AfDB chief agrees to help struggling Zimbabwe resolve debt

By AT editor - 12 July 2022 at 10:22 pm
AfDB chief agrees to help struggling Zimbabwe resolve debt

With Zimbabwe’s inflation rate running rampant, President Emmerson Mnangagwa of Zimbabwe completed a two-day round of talks on Tuesday that focused on the country’s debt-laden economy.

Mnangagwa met with Akinwumi Adesina, head of the African Development Bank (AfDB), to discuss ways to resolve some US$13 billion in debt.
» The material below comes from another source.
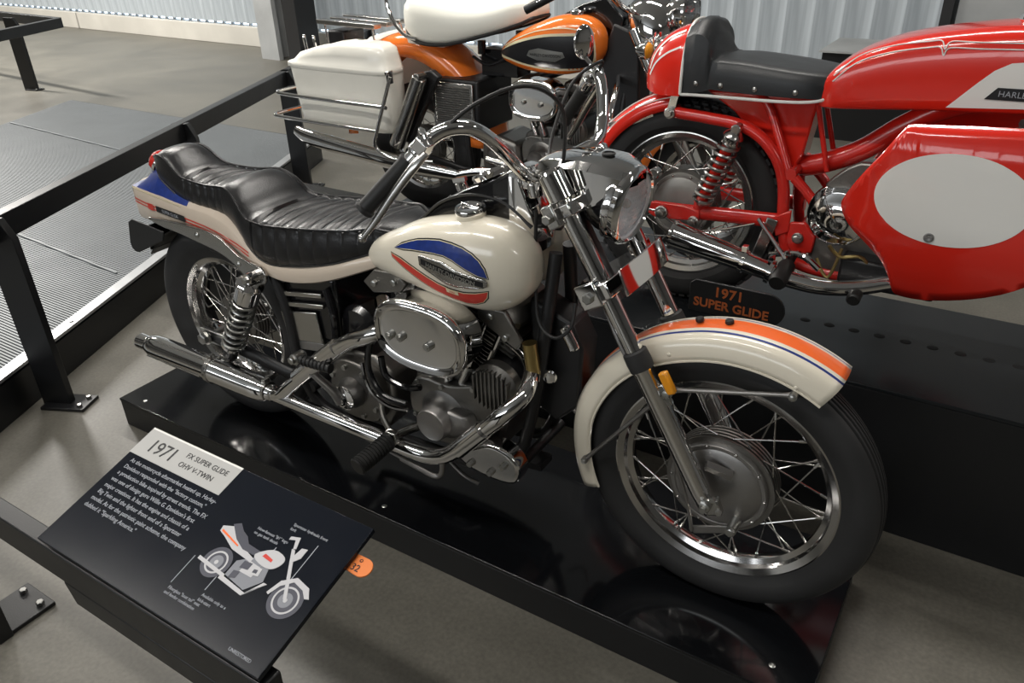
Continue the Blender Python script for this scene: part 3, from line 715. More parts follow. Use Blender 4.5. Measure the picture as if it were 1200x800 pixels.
# ================================================================ CREAM MOTORCYCLE (front right)
B1 = thing('motorcycle', 'cream motorcycle with blue and red tank emblem on the black plinth', 'motorcycle', (0, 0, .0015), 'motorcycles on display')
WB = 1.583
# wheels
rw1 = wheel(B1, (0, 0, .333), .333, .125, .2205, .085, drum=.075, drum_side=1, n_sp=40, grooves=5, drum_mat='black')
fw1 = wheel(B1, (WB, 0, .335), .335, .098, .2545, .066, drum=.110, drum_side=-1, n_sp=40, grooves=7, drum_y=.012)
g = G(); g.cyl((0, -.15, .333), (0, .15, .333), .010, n=14); ax = g.out('axle', 'steel', B1)
g = G(); g.hexnut((0, -.150, .333), (0, -1, 0), .019, .018); g.cyl((0, -.15, .333), (0, -.154, .333), .024, n=18); g.out('axle_nut', 'bolt', ax)
g = G(); g.bar((-.035, -.14, .333), (.10, -.13, .325), .008, .045, up=(0, 0, 1)); g.out('axle_adjuster', 'bolt', ax, bevel=.003)
# front fork
AX = Vector((WB, 0, .335)); FT = Vector((1.212, 0, .985)); fd = (FT-AX).normalized()
fn = Vector((fd.z, 0, -fd.x))  # forward of the fork
def fk(t, y, f=0): return AX+fd*t+fn*f+Vector((0, y, 0))
FL = (FT-AX).length
FY = .098
for s in (-1, 1):
    y = s*FY
    g = G(); g.cyl(fk(.30, y, -.012), fk(FL+.012, y, -.012), .0195, n=28); leg = g.out('fork_tube', 'chrome', B1)
    g = G(); g.lathe(fk(-.035, y, -.012), fd, [(0, 0), (.015, .002), (.021, .02), (.0235, .06), (.0235, .355), (.0255, .36), (.0255, .372), (.020, .376)], 28); sl = g.out('fork_slider', 'chrome', leg)
    g = G(); g.lathe(fk(.325, y, -.012), fd, [(.022, 0), (.0265, .002), (.0275, .02), (.0265, .042), (.021, .046)], 28); g.out('dust_seal', 'rubber', leg)
    g = G(); g.lathe(fk(FL-.035, y, -.012), fd, [(.020, 0), (.0275, .003), (.0275, .058), (.023, .064), (0, .066)], 28); g.out('fork_cap', 'chrome', leg)
    g = G(); g.cyl(fk(0, y-.022*s*-1, 0), fk(0, y+.024*s, 0), .013, n=18); g.hexnut(fk(0, y+.024*s, 0), (0, s, 0), .013, .010); g.cyl(fk(0, y+.03*s, 0), fk(0, y+.045*s, 0), .007, n=12); g.out('axle_nut', 'bolt', leg)
    g = G(); g.bar(fk(.01, y+.012*s, .012), fk(-.03, y+.012*s, .006), .020, .034, up=fn); g.out('axle_clamp', 'dullchrome', leg, bevel=.004)
    for t_ in (.012, -.020):
        g = G(); g.hexnut(fk(t_, y+.022*s, .022), (0, s, 0), .007, .007); g.out('nut', 'bolt', leg)
    g = G(); g.bar(fk(.235, y+.004*s, .013), fk(.285, y+.004*s, .013), .012, .020, up=fn); g.out('mounting_lug', 'dullchrome', leg, bevel=.003)
    g = G(); g.bar(fk(.26, y+.008*s, .034), fk(.312, y+.008*s, .034), .016, .020, up=fn); rf = g.out('reflector', 'amber', leg, bevel=.004); rf['label'] = 'small amber reflector'
g = G(); g.bar(fk(.075, -.085, .02), fk(.032, -.066, .055), .012, .02, up=(0, 1, 0)); g.out('brake_anchor', 'steel', B1)
# brake arm with pivot and cable
g = G(); g.bar((WB+.052, -.083, .262), (WB-.035, -.083, .222), .006, .020, up=(0, 0, 1)); ba = g.out('brake_arm', 'steel', B1, bevel=.002)
g = G(); g.cyl((WB+.052, -.055, .264), (WB+.052, -.092, .264), .012, n=18); g.hexnut((WB+.052, -.092, .264), (0, -1, 0), .011, .009); g.out('pivot', 'bolt', ba)
g = G(); g.tube([(WB-.035, -.088, .222), (WB-.055, -.095, .32), (1.46, -.105, .50), (1.36, -.105, .66), (1.28, -.085, .80), (1.22, -.07, .88)], .0045, 8); g.out('brake_cable', 'steel', ba)
# triple clamps
g = G(); g.prism([(a, b) for a, b in ((-.045, -.118), (.022, -.122), (.035, -.06), (.048, 0), (.035, .06), (.022, .122), (-.045, .118), (-.09, .035), (-.09, -.035))], -.014, .014, plane='xy')
for v_ in g.bm.verts: v_.co = fk(FL-.055, 0, -.012)+fn*v_.co.x+Vector((0, v_.co.y, 0))+fd*v_.co.z
g.out('upper_clamp', 'chrome', B1, bevel=.003)
g = G(); g.prism([(a, b) for a, b in ((-.035, -.128), (.026, -.130), (.03, -.06), (.03, .06), (.026, .130), (-.035, .128), (-.09, .035), (-.09, -.035))], -.018, .018, plane='xy')
for v_ in g.bm.verts: v_.co = fk(.515, 0, -.012)+fn*v_.co.x+Vector((0, v_.co.y, 0))+fd*v_.co.z
lc = g.out('lower_clamp', 'chrome', B1, bevel=.003)
g = G(); R = []
for y in (-.105, -.09, 0, .09, .105): R.append([fk(.515+a, y, .030+b+.012*(1-(y/.11)**2)) for a, b in ((-.030, 0), (-.030, .004), (.028, .012), (.028, .008))])
g.rings(R); g.out('clamp_cover', 'chrome', lc, bevel=.0015)
for s in (-1, 1):
    g = G(); g.bar(fk(.49, s*.128, -.03), fk(.545, s*.128, -.03), .024, .05, up=fn); g.out('pinch_lug', 'chrome', lc, bevel=.004)
    g = G(); g.hexnut(fk(.515, s*.135, -.03), (0, s, 0), .012, .012); g.out('nut', 'bolt', lc)
    g = G(); g.bar(fk(FL-.08, s*.122, -.035), fk(FL-.03, s*.122, -.035), .022, .03, up=fn); g.out('pinch_lug', 'dullchrome', lc, bevel=.004)
    g = G(); g.hexnut(fk(FL-.055, s*.13, -.038), (0, s, 0), .011, .014); g.out('nut', 'bolt', lc)
g = G(); g.cyl(fk(.46, 0, -.072), fk(FL-.03, 0, -.072), .028, n=24); g.out('steering_head', 'black', B1)
# headlamp
hx = Vector((1.325, 0, .925)); hd = Vector((.985, -.05, -.13)).normalized()
g = G(); g.lathe(hx-hd*.115, hd, [(0, 0), (.03, .004), (.055, .03), (.068, .06), (.073, .088)], 40); hl = g.out('headlamp_shell', 'gloss', B1)
g = G(); g.lathe(hx-hd*.03, hd, [(.072, 0), (.080, .001), (.082, .008), (.080, .014), (.077, .016), (.082, .020), (.0835, .030), (.079, .038), (.073, .041), (.070, .037), (.070, .020)], 48); g.out('headlamp_ring', 'chrome', hl)
g = G(); g.lathe(hx-hd*.045, hd, [(0, 0), (.03, .006), (.055, .025), (.070, .048)], 40); g.out('reflector_bowl', 'bowl', hl)
g = G(); u_ = hd.cross(Vector((0, 0, 1))).normalized(); v_2 = u_.cross(hd); R = []
for i in range(1, 25):
    rr = .071*i/24; row = []
    for t in range(96):
        a = 2*PI*t/96; yy = rr*math.cos(a); zz = rr*math.sin(a)
        row.append(hx+u_*yy+v_2*zz+hd*(.014-.016*(rr/.071)**2+(.0011*math.sin(yy/.0066*2*PI)+.0007*math.sin(zz/.020*2*PI))*(1 if rr < .066 else 0)))
    R.append(row)
g.rings(R, cap=False)
g.out('headlamp_lens', 'glass', hl)
g = G(); g.sph(hx-hd*.012, .010, 12, 8); g.out('bulb', 'white', hl)
# chrome headlamp visor over the clamp
R = []
for x, w_, zt, zs in ((1.125, .042, 1.003, .975), (1.15, .056, 1.014, .935), (1.19, .065, 1.021, .903), (1.24, .068, 1.024, .917), (1.29, .066, 1.020, .945), (1.322, .052, 1.010, .968), (1.345, .022, .999, .990)):
    R.append([(x, -w_, zs), (x, -w_*.985, zt-.020), (x, -w_*.80, zt-.004), (x, -w_*.4, zt), (x, 0, zt+.001), (x, w_*.4, zt), (x, w_*.80, zt-.004), (x, w_*.985, zt-.020), (x, w_, zs), (x, w_*.93, zs), (x, w_*.90, zt-.024), (x, 0, zt-.006), (x, -w_*.90, zt-.024), (x, -w_*.93, zs)])
g = G(); g.rings(R); vis = g.out('headlamp_visor', 'chrome', B1, bevel=.0015, ang=25)
g = G(); g.lathe((1.27, 0, 1.024), (0, 0, 1), [(.014, 0), (.014, .003), (.011, .004), (.011, .001), (0, .001)], 20); g.out('grommet', 'rubber', vis)
# handlebar
hb = [(1.12, .035, .962), (1.140, .12, 1.0), (1.142, .185, 1.055), (1.132, .235, 1.10), (1.112, .275, 1.122), (1.075, .310, 1.112), (1.02, .348, 1.052), (.955, .385, .978)]
hbl = [(1.12, .035, .962), (1.150, .165, .985), (1.137, .235, 1.02), (1.118, .270, 1.08), (1.095, .295, 1.115), (1.06, .320, 1.108), (1.02, .348, 1.052), (.955, .385, .978)]
def bars(par, P, name='handlebar', m='chrome', r=.0125, Q=None):
    g = G(); L = [(x, -y, z) for x, y, z in reversed(P)]+[(P[0][0]-.004, 0, P[0][2]-.002)]+[(x, y, z) for x, y, z in (Q or P)]; g.tube(L, r, 16, 8); return g.out(name, m, par)
HB = bars(B1, hb, r=.0138, Q=hbl)
g = G(); g.lathe((1.128, .07, .968), Vector((.022, .09, .015)), [(.014, 0), (.0205, .001), (.0205, .095), (.014, .10)], 24); g.out('bar_sleeve', 'chrome', HB)
for s in (-1, 1):
    g = G(); g.bar((1.118, s*.045-.012, .96), (1.118, s*.045+.012, .96), .04, .036); g.cyl((1.125, s*.045, .925), (1.118, s*.045, .955), .016, n=18); rs = g.out('riser', 'chrome', HB, bevel=.003)
    for k in (-.013, .013):
        g = G(); g.cyl((1.118+k, s*.045, .976), (1.118+k, s*.045, .984), .006, n=6); g.out('bolt', 'bolt', rs)
    a = Vector((1.035, s*.340, 1.069)); b = Vector((.952, s*.387, .975)); d = (b-a).normalized()
    g = G(); g.lathe(a, d, [(.013, 0), (.019, .001), (.0185, .006), (.017, .012), (.0165, .125), (.020, .128), (.020, .134), (0, .136)], 24); g.out('grip', 'grip', HB)
    c = Vector((1.055, s*.326, 1.092)); d2 = (Vector((1.035, s*.340, 1.069))-c).normalized()
    g = G(); g.cyl(c-d2*.012, c+d2*.020, .019, n=18, bev=.003); g.box(c+Vector((.012, s*.012, .006)), (.028, .026, .026), Matrix.Rotation(.6, 3, 'Y')); cl = g.out('lever_clamp', 'chrome', HB, bevel=.003)
    for q_, rr_ in ((Vector((.0, s*-.006, .020)), .008), (Vector((.014, s*.012, .022)), .006)):
        g = G(); g.tube([c+q_+Vector((-.012, -.006*s, 0)), c+q_+Vector((-.006, 0, .010)), c+q_+Vector((.006, .006*s, .010)), c+q_+Vector((.012, .008*s, 0))], .0035, 8); g.out('cable_guide', 'chrome', cl)
    p0 = c+Vector((.024, s*.020, -.004))
    LP = [p0, p0+Vector((-.018, s*.014, -.022)), p0+Vector((-.055, s*.030, -.070)), p0+Vector((-.095, s*.048, -.128)), p0+Vector((-.122, s*.060, -.162))]
    g = G(); g.tube(LP, [.0095, .0125, .0112, .0095, .008], 12, 6, flat=(.75, 1)); g.sph(LP[-1], .0088, 12, 8); g.out('lever', 'dullchrome', HB)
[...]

Zimbabwe did well by growing the economy by about 6% in 2021, which was above the growth average for Africa,” Adesina told reporters. “But, going forward, Zimbabwe cannot run up the hill with a back pack full of sand.” 

Adesina said the people of Zimbabwe had suffered long enough, with 40% living in extreme poverty. “We have to change this, create new hope,” he added. That goal is made all the more important by Zimbabwe’s role in contributing to the success of a new economy under the African Continental Free Trade Area (AfCFTA) agreement.

The news was met by skepticism from Zimbabweans struggling to meet basic needs in an economy with one of the world’s highest rates of inflation. Opposition leader and human rights activist Tendai Biti, a former finance minister for Zimbabwe, has noted it was the third time in 14 years that ruling Zanu PF party leaders had pushed the economy into hyperinflation.

Mnangagwa and Mthuli Ncube, Zimbabwe’s finance minister, have instituted reforms praised by Adesina, but they’re not enough to move the country forward or lead to the removal of existing sanctions linked to debt default. The AfDB says Zimbabwe is the only regional member country under sanctions with the development bank because of debt arrears of more than $2.6 billion.

The AfDB leader also met with African and G7 nation diplomats and financial leaders while in Zimbabwe.